Signed by eight researchers from marine centres and universities from the Azores, Faro, Coimbra and Edinburgh (Scotland), including the former maritime affairs minister, Ricardo Serrão Santos, the study assesses the impact of three of the most sought-after sustainable maritime-tourism activities on the archipelago: whale watching, diving and big game fishing (recreational fishing for large fish).
Based on a “large-scale survey”, involving 1,740 tourists and 49 maritime-tourism operators (more than 90% of the active operators in the region), the researchers calculated the expenses of the activities undertaken, but also accommodation, food and other consumption (except the price of flights).
Whale watching “accounts for about 87% of the total number” of marine ecotourists in the Azores and “corresponds to more than 70% of the economic impact” studied.

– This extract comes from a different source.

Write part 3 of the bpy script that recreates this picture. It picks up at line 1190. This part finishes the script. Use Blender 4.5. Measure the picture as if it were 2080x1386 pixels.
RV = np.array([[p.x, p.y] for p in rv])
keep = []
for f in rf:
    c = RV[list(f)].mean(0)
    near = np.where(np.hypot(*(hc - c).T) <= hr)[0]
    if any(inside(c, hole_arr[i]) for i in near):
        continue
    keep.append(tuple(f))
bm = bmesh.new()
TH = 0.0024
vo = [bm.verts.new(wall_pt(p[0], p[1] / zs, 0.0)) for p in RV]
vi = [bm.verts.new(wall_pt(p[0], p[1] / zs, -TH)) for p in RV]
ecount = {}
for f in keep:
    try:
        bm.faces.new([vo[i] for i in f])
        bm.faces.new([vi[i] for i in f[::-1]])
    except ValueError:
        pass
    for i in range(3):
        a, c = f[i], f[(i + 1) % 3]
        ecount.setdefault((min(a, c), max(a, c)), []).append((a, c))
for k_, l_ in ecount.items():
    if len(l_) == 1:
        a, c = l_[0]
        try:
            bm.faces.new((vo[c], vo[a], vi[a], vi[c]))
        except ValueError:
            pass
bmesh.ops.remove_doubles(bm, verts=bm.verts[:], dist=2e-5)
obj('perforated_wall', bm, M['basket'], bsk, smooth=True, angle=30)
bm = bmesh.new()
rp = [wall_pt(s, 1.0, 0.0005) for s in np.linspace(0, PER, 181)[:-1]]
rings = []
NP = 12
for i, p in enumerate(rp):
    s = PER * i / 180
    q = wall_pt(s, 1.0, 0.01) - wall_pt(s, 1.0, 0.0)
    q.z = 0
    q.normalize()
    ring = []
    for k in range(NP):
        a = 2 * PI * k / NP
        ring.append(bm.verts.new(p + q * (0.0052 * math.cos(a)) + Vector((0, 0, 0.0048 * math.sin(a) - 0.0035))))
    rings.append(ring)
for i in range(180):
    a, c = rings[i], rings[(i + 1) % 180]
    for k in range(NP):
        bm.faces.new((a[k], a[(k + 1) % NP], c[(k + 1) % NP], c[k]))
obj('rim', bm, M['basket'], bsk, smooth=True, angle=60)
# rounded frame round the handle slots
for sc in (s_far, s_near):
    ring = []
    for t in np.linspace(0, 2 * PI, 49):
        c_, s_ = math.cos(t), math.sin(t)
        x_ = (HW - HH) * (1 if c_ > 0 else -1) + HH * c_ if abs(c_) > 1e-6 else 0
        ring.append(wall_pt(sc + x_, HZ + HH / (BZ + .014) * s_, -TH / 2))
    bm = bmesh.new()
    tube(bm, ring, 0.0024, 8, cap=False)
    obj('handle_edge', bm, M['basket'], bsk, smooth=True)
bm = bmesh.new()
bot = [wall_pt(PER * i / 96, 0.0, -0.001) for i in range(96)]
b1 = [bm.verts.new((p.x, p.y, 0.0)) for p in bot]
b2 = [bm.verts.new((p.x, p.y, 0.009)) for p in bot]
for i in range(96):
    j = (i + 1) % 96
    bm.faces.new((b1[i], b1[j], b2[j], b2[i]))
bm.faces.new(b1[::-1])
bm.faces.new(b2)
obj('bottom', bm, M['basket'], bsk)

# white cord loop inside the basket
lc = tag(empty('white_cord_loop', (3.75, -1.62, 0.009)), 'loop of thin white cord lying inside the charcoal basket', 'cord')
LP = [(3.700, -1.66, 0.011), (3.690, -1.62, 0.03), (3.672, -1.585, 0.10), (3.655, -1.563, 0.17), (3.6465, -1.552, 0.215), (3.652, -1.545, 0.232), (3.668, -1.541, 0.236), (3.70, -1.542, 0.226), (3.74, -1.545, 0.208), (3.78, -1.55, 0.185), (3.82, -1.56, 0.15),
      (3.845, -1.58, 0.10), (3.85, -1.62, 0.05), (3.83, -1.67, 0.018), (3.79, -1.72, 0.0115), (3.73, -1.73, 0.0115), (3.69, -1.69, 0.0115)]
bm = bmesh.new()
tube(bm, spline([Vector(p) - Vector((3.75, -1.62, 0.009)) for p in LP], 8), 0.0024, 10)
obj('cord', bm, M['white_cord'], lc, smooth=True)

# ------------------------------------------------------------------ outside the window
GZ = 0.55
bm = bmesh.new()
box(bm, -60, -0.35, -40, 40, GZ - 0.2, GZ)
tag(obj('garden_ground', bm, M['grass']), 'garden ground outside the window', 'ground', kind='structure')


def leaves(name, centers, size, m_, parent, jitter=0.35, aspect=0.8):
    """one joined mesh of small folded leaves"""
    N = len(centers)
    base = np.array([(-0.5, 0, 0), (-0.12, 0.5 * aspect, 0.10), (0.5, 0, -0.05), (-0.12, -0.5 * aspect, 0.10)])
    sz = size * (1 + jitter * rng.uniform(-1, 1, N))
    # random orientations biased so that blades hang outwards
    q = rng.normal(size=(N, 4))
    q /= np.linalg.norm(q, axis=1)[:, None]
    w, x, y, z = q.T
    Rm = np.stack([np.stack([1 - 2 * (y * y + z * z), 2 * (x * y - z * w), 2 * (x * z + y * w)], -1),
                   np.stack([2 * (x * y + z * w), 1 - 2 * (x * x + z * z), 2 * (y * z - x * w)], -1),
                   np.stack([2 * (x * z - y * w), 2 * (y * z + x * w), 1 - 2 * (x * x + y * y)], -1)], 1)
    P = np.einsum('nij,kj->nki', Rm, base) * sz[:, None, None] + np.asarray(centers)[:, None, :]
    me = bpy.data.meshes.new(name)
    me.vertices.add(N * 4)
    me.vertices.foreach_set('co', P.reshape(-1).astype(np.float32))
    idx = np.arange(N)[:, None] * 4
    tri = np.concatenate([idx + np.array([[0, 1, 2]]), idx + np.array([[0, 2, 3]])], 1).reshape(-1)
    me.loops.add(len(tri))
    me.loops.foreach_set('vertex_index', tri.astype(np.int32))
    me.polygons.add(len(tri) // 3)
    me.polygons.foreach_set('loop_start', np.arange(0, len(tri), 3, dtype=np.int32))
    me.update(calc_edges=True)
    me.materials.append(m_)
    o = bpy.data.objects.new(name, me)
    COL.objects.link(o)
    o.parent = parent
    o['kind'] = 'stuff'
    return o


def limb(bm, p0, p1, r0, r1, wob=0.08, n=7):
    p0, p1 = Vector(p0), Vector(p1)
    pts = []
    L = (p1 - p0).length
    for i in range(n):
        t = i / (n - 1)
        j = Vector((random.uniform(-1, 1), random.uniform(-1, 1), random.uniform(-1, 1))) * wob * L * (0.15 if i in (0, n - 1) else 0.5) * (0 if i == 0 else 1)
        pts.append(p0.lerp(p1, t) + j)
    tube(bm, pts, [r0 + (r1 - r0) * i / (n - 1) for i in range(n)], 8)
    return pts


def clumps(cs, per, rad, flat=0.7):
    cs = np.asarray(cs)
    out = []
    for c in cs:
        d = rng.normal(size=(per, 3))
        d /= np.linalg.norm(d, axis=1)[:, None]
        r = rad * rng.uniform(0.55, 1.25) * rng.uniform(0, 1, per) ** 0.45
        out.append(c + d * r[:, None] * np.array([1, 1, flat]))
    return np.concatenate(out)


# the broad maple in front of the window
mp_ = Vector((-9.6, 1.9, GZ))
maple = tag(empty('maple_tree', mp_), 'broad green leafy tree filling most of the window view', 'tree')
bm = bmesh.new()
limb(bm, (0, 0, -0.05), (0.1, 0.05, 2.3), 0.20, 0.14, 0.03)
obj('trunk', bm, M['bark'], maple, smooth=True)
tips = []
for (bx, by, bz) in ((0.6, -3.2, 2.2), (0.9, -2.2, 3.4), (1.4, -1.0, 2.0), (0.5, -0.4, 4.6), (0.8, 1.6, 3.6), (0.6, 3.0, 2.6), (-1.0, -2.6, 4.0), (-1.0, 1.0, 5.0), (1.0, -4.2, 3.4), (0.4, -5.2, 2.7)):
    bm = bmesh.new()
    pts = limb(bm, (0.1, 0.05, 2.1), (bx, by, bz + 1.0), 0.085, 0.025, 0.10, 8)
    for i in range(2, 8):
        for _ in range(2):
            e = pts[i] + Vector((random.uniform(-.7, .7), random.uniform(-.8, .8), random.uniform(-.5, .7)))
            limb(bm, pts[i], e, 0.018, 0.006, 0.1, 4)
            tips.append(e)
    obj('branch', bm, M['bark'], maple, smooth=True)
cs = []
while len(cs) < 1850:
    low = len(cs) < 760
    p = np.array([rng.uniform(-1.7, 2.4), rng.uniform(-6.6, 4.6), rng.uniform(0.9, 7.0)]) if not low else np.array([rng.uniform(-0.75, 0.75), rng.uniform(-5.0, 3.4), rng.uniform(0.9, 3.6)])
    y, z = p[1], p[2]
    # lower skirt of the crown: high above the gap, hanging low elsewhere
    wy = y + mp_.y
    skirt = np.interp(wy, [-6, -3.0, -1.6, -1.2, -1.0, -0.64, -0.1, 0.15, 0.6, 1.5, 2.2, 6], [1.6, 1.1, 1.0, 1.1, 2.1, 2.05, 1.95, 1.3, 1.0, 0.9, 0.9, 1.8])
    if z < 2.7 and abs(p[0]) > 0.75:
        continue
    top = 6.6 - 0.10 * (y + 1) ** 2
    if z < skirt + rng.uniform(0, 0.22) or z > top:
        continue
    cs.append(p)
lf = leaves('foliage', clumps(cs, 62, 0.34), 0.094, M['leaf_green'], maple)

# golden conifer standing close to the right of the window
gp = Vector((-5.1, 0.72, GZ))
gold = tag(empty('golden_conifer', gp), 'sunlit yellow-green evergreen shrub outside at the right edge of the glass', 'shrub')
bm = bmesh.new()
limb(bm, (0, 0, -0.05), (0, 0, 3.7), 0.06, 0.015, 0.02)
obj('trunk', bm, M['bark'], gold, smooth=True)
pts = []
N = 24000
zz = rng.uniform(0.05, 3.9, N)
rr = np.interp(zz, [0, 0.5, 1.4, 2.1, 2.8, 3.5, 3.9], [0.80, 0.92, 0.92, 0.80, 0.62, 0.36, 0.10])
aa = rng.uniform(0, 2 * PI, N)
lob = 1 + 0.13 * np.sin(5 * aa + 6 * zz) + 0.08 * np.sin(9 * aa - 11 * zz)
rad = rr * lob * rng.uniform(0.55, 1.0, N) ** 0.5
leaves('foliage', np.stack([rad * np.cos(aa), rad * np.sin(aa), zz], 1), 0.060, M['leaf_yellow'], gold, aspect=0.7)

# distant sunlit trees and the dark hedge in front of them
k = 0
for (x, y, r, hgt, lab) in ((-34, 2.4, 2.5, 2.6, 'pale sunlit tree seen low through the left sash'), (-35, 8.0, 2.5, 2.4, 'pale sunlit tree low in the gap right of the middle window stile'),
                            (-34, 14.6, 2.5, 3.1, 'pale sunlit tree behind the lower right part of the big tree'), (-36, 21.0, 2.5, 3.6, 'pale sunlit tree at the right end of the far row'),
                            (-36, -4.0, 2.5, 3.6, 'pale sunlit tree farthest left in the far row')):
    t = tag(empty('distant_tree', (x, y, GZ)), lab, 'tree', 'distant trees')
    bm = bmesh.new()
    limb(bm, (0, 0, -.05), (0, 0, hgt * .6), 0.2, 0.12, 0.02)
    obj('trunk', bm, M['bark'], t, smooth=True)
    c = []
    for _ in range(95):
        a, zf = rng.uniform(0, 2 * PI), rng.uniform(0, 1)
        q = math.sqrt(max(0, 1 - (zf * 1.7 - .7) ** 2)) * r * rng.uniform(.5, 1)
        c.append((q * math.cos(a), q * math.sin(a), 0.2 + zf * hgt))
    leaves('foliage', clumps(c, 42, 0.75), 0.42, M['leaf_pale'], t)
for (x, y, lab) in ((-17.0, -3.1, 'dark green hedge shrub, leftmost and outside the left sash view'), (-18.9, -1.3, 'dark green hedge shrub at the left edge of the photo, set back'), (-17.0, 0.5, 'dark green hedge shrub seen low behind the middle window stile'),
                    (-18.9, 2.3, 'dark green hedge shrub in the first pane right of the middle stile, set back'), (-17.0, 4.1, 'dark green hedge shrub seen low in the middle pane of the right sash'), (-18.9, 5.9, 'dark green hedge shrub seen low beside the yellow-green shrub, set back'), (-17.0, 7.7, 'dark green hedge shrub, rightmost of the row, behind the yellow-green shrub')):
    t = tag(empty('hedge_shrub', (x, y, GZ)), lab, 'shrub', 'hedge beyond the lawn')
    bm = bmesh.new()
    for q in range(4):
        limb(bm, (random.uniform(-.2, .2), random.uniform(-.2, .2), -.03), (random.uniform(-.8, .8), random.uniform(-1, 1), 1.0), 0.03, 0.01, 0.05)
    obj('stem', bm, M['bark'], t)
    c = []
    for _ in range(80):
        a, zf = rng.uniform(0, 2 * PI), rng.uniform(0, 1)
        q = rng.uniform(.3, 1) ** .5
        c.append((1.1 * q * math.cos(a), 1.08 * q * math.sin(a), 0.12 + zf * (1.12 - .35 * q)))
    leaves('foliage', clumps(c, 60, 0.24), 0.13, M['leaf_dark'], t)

“Whale watching is the activity that attracts the most visitors to the region and is the one with the most significant economic impact. There are more than 58,000 participants, while those who go diving are 7,764 and those who do ‘big game fishing’ are less than a thousand”, said Adriana Ressurreição.
However, most of the tourists who go diving and big game fishing choose the Azores specifically for these activities.
“They are the ones with the highest percentage of dedicated tourists. They wouldn’t have gone to the Azores if it wasn’t really to do these activities. In the case of divers, we are talking about 78% and in the ‘big game fishers’ 74%. In the case of whale watching, only less than a third went to the Azores with that purpose”, explained the researcher from the Centre for Marine Sciences at the University of the Algarve.
The level of specialisation required in these two activities is greater and the costs are normally higher.
“A ‘big game fisher’, for a stay of around eight days, leaves more than 7,000 euros in the region”, revealed the study’s author.
Besides being activities “that take nothing from the environment”, whale watching, diving and big game fishing have a “differentiated tourist profile that leaves more money in the region”.
“Comparing a normal non-differentiated visitor and a marine ecotourist, we see that the stays are longer for the marine ecotourist and that their spending pattern, the money they spend in the region, is considerably higher, sometimes more than double,” Adriana Ressurreição stressed.
The amount left in the region by tourists who sought out the Azores specifically to carry out these three activities (80 million euros) corresponds to “around 2.2% of the regional Gross Domestic Product (GDP)”.
According to the study, whale watching, diving and big game fishing “generate between 400 and 500 direct jobs” in the archipelago, although more than half (68%) are seasonal (between three and six months).